There will be no HFPA exclusive press conferences this year.
The Hollywood Foreign Press Association (HFPA) announced today that the organization will not hold any press conferences for eligible content of the 80th Annual Golden Globe Awards.
“The HFPA will not be hosting any press conferences during the current awards cycle,” said Helen Hoehne, president of the HFPA. “Our commitment remains on recognizing the very best in film and television both in the U.S. and abroad and bringing the Golden Globes to a global television and streaming audience. With the expansion of the voting body and the increase in eligible content this year, we are focused on the nominations and making the 80th a historic event to remember.”
In recent press conferences during the awards cycle, inappropriate or odd questions were being asked from HFPA members, including when South African journalist Margaret Gardiner, on video, mistook Oscar winner Daniel Kaluuya (Judas and the Black Messiah) for Leslie Odom, Jr. in 2021 and asked the actor what it was like to work with Regina King (who had directed Odom in One Night in Miami). Hoehne emphasized that HFPA press conferences were never a requirement for Golden Globe consideration.
Franklin Leonard, founder of The Black List and a TV and film producer, shared the video, tweeting, “There’s a dissertation to be written about this interaction and this interaction alone. State of the system in one minute… Even mere minutes after you win an #Oscar for playing Fred Hampton. Even then.”
This was preceded and followed by several, systemic controversies within the HFPA that had been boiling over for decades; from the lack of diversity within the less than 100-member voting group, who had zero Black members, to payola-style allegations including extravagant gifts and trips by studios and networks in search of nominations and wins.
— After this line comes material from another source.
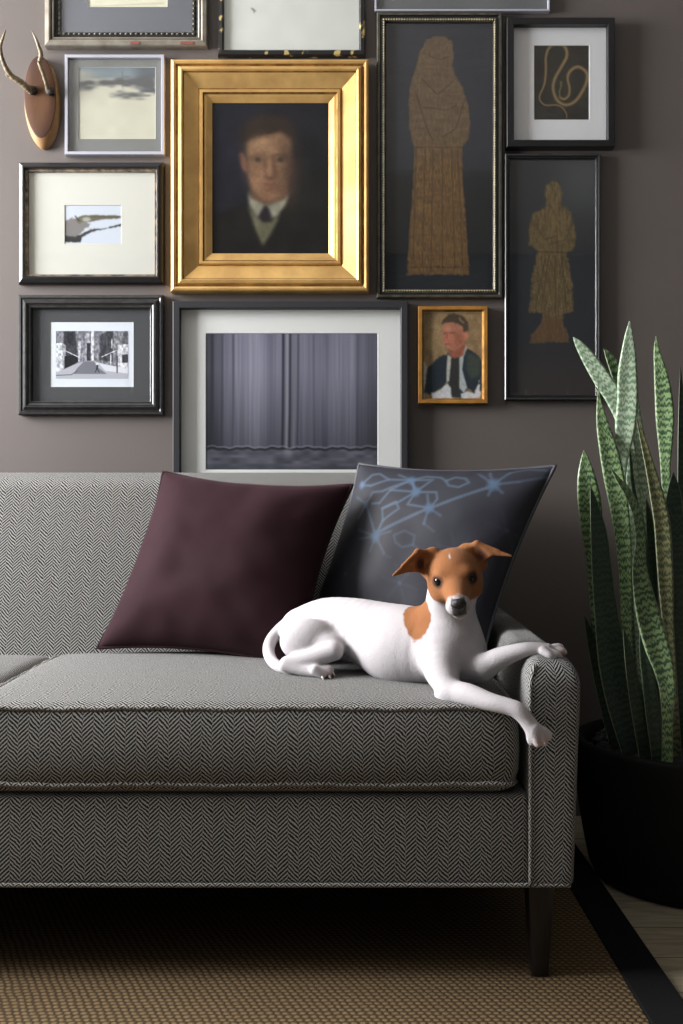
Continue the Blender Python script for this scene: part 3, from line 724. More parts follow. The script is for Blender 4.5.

The HFPA’s efforts to expand their membership (adding 103 new voters), shaking up its board and splitting the org into two separate entities (one that remains a non-profit for their philanthropic work, one that is now a for-profit machine that will put on the awards) and after NBC pulled the plug on airing the show last year has come around with a one-year contract to host the Golden Globes once again, this time on a Tuesday instead of Sunday, to avoid the NFL football schedule.
Nominations for the 2023 Globes will be revealed December 12. The 80th Annual Golden Globe Awards are scheduled to be broadcast live on NBC and Peacock on Tuesday, January 10, 2023, at 5:00 PM PT/8:00 PM ET from the International Ballroom of the Beverly Hilton Hotel in Beverly Hills.